Pollock’s paintings are artifacts brought back from his own travels into the underworld of archetypes, stemming from his years of Jungian psychoanalysis. Greatly influenced by his childhood explorations of the Navajo reservations in Arizona, his interest was reignited when he saw a MoMA exhibit on Native Americans in 1941. Turning to Jung and Shamanism, Pollock used art to heal the discord he felt within himself, as well as becoming a mirror of America at a time when we had finally faced the possibility of complete annihilation after the dropping of the first atomic bomb.

He never planned a painting but chose to enter it fully immersed in the moment of creation, walking through a fourth dimensional plane where time and space become superimposed and ancient archetypes dance on a borderless canvas dreamscape. The correlation between his paintings and Shamanism can be seen in his statement here:

“I don’t work from drawings or color sketches. My painting is direct. I usually paint on the floor. I enjoy working on a large canvas. I feel more at home, more at ease in a big area. Having a canvas on the floor, I feel nearer, more a part of a painting. This way I can walk around it, work from all four sides and be in the painting, similar to the Indian sand painters of the West. Sometimes I use a brush, but often prefer using a stick. Sometimes I pour the paint straight out of the can. I like to use a dripping, fluid paint. I also use sand, broken glass, pebbles, string, nails or other foreign matter. The method of painting is a natural growth out of a need. I want to express my feelings rather than illustrate them. Technique is just a means of arriving at a statement.
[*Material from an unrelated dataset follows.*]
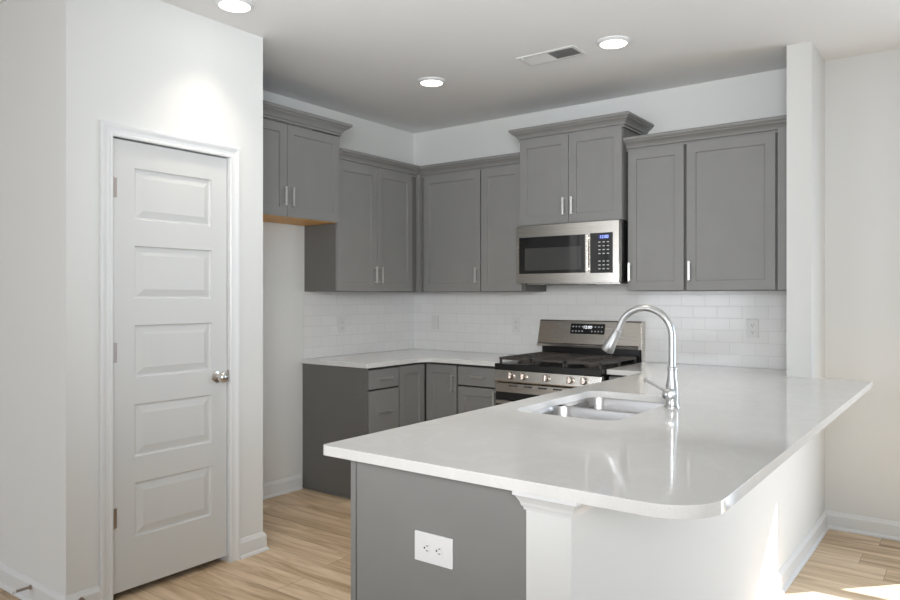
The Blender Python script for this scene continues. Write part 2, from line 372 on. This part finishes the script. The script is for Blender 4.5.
# ------------------------------------------------------------------ cabinets
def pull(fr, a, z, d, parent, vertical=True, L=.118):
    b = MB(fr); h = L/2; t = .0068
    if vertical:
        b.box(a-t, a+t, d+.020, d+.031, z-h, z+h)
        for s_ in (-1, 1): b.box(a-.005, a+.005, d, d+.021, z+s_*(h-.008)-.005, z+s_*(h-.008)+.005)
    else:
        b.box(a-h, a+h, d+.020, d+.031, z-t, z+t)
        for s_ in (-1, 1): b.box(a+s_*(h-.008)-.005, a+s_*(h-.008)+.005, d, d+.021, z-.005, z+.005)
    return b.build('handle', M['pull'], parent, bevel=.0015)
def shaker(fr, a0, a1, z0, z1, d, parent, handle=None, name='door', rail=.056):
    """shaker front of thickness 20 mm standing off face d; handle = (a, z, vertical)"""
    b = MB(fr).face_panels(a0, a1, z0, z1, d+.001, d+.021, [(a0+rail, a1-rail, z0+rail, z1-rail)], [(.0015, .009), (.006, .010)])
    o = b.build(name, M['cab'], parent, bevel=.0012)
    if handle: pull(fr, handle[0], handle[1], d+.021, o, handle[2])
    return o
def slab(fr, a0, a1, z0, z1, d, parent, handle=None, name='drawer'):
    o = MB(fr).box(a0, a1, d+.001, d+.021, z0, z1).build(name, M['cab'], parent, bevel=.002)
    if handle: pull(fr, handle[0], handle[1], d+.021, o, False)
    return o
def carcass(fr, a0, a1, d0, d1, z0, z1, parent, m='cab'):
    return MB(fr).box(a0, a1, d0, d1, z0, z1).build('body', M[m], parent, bevel=.001)
G = .003
def upper(label, fr, a0, a1, z0, z1, doors, depth=.31, bottom=None, dtop=None):
    c = fr((a0+a1)/2, depth/2, z0); t = thing('wall_cabinet', label, 'cabinet', c, 'grey wall cabinets')
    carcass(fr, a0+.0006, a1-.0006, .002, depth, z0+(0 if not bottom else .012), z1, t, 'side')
    if bottom: MB(fr).box(a0+.002, a1-.002, .004, depth-.002, z0, z0+.0118).build('underside_panel', M['wood'], t)['label'] = 'unpainted wooden underside'
    zt = dtop or z1-.02
    for (p, q, hp) in doors: shaker(fr, p, q, z0+.002, zt, depth, t, hp)
    return t
hz = UB+.062+.058
# left wall uppers
t = upper('grey two-door wall cabinet on the left wall over the short counter', LEFT, -1.225, -.345, UB, UT,
      [(-1.221, -.822, (-.851, hz, True)), (-.818, -.419, (-.789, hz, True))], dtop=2.286)
t = upper('tall two-door grey cabinet with wooden underside above the empty fridge space', LEFT, -2.170, -1.227, 1.858, 2.452,
      [(-2.166, -1.6885, (-1.717, 1.985, True)), (-1.6845, -1.231, (-1.656, 1.985, True))], depth=.338, bottom=True, dtop=2.440)
crown = [(0, 0), (.011, 0), (.011, .009), (.006, .011), (.006, .015), (.016, .018), (.018, .026), (.028, .038), (.042, .047), (.049, .050), (.049, .056), (.058, .060), (.063, .066), (.063, .078), (.058, .082), (0, .082)]
f = .355
MB().sweep([(f, -2.17), (f, -1.227), (.003, -1.227)], crown, 2.450).build('crown_moulding', M['cab'], t)
# back wall uppers
t = upper('grey single-door wall cabinet in the corner left of the microwave', BACK, .347, .908, UB, UT, [(.372, .903, (.875, hz, True))], dtop=2.286)
MB().box(.312, .3465, -.31, -.302, UB, UT).box(.3125, .346, -.345, -.311, UB, UT).build('filler_strip', M['cab'], t)
upper('narrow grey wall cabinet directly left of the microwave', BACK, .909, 1.277, UB, UT, [(.914, 1.262, (1.2505, hz, True))], dtop=2.286)
tw = upper('raised two-door grey cabinet above the microwave', BACK, 1.279, 2.036, 1.847, 2.452,
      [(1.282, 1.6555, (1.627, 1.961, True)), (1.6595, 2.033, (1.689, 1.961, True))], depth=.372, dtop=2.436)
f = -.374
MB().sweep([(1.279, -.003), (1.279, f), (2.036, f), (2.036, -.003)], crown, 2.437).build('crown_moulding', M['cab'], tw)
upper('grey single-door wall cabinet directly right of the microwave', BACK, 2.044, 2.414, UB, UT, [(2.049, 2.407, (2.066, hz, True))], dtop=2.286)
t = upper('wide grey single-door wall cabinet at the right end beside the stub wall', BACK, 2.4155, 2.936, UB, UT, [(2.424, 2.929, (2.446, hz, True))], dtop=2.286)
MB().box(2.941, 3.003, -.331, -.002, UB, UT).build('filler_strip', M['cab'], t)
tag(MB().sweep([(.312, -1.2255), (.312, -.312), (1.2775, -.312)], crown, 2.288).build('crown_moulding', M['cab']), 'grey crown moulding turning the corner over the left wall cabinets', 'moulding')
tag(MB().sweep([(2.037, -.312), (3.004, -.312)], crown, 2.288).build('crown_moulding', M['cab']), 'grey crown moulding over the two cabinets right of the microwave', 'moulding')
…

When I am painting I have a general notion as to what I am about. I can control the flow of the paint; there is no accident, just as there is no beginning and no end.”

His large scale paintings with their swirling chaotic paint drippings were at once both the dropping of the atom bomb as well as the artists own turbulent soul, a microcosm/macrocosm. The canvas strewn across the floor was his stage where he assumed the role of the Shaman with the ritual itself becoming in essence a shamanic dance with paint.